4,000-Year-Old Earthwork Henge and Burial Site Discovered in England

The ancient structure is the fifth site to be uncovered in the region

The Newbold Henge, uncovered during a survey for a housing development planned for Newbold-on-Stour in Warwickshite County.
Warwickshire County Council
An aerial view of the Newbold Henge.
Warwickshire County Council
Five bodies were found at the henge, carefully arranged and buried.
Warwickshire County Council
A detail of the Newbold Henge shows bodies buried within its circular ditch.
Warwickshire County Council

Finding very old things is not uncommon in Europe, but finding a 4,000-year-old henge is special indeed.
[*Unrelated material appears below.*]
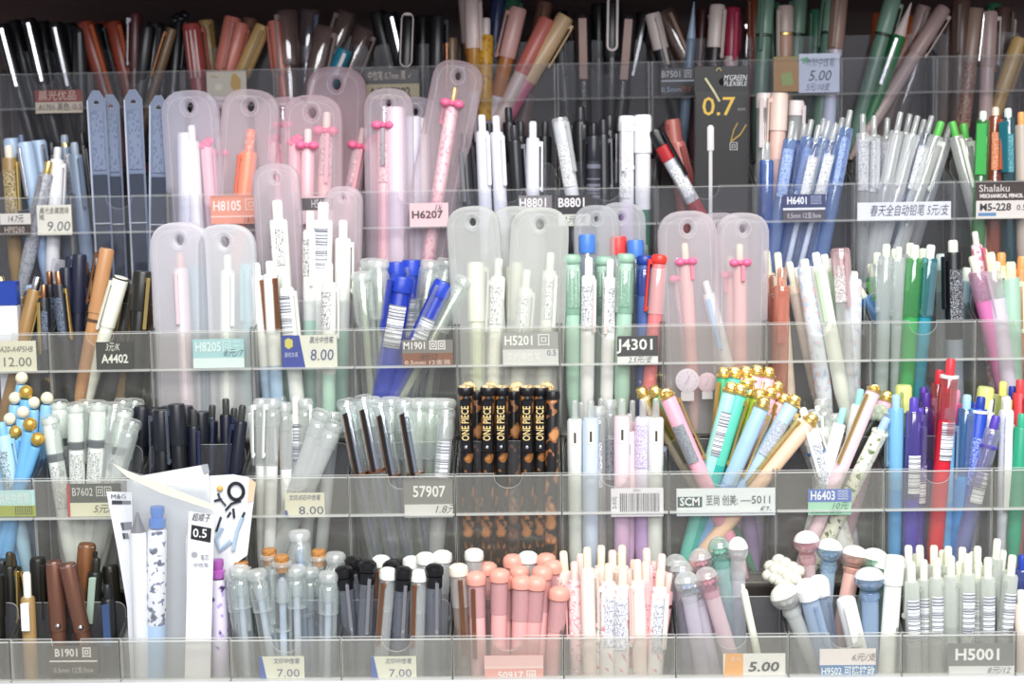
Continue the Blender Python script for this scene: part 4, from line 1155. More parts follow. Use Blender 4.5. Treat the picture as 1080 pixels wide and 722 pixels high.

Just in time for Memorial Day here in the U.S., archaeologists in England have uncovered yet another mysterious henge in the countryside, reports Live Science.

While completing a geographic survey for a housing development in Newbold-on-Stour in Warwickshire County, developers discovered the remains of a henge monument comprised of a large circular ditch along with five carefully arranged bodies.

Archaeology Warwickshire said in an statement on the Heritage & Culture Warwickshire website, “This is a tremendously exciting find with the potential for an amazing insight into Neolithic life through the study of our ancient ancestors.”

On the unusual condition of the human remains, the team’s announcement explained, “The people had been buried carefully as none were placed on top of another and the three middle burials were facing west out from the henge, while the two outer ones were facing east, into the henge. This apparently deliberate arrangement suggests that the people being buried were a group of some kind, possibly family members and that the people burying them knew where the others were buried.”

While world famous henges such as Stonehenge and its neighbor Woodhenge in Wiltshire, or the Standing Stones of Callanish on Scotland’s Isle of Lewis, are notable for their large megalithic structures, Newbold’s henge is defined by a simple earthwork structure. The Archaeology Warwickshire team has said that they believe the Newbold Henge dates to near 2000 B.C., and hope the human remains found inside will shed more light on the exact time of its construction. Four similar structures have been found in the region, in Bidford-on-Avon where the cremated remains of 11 individuals were also uncovered.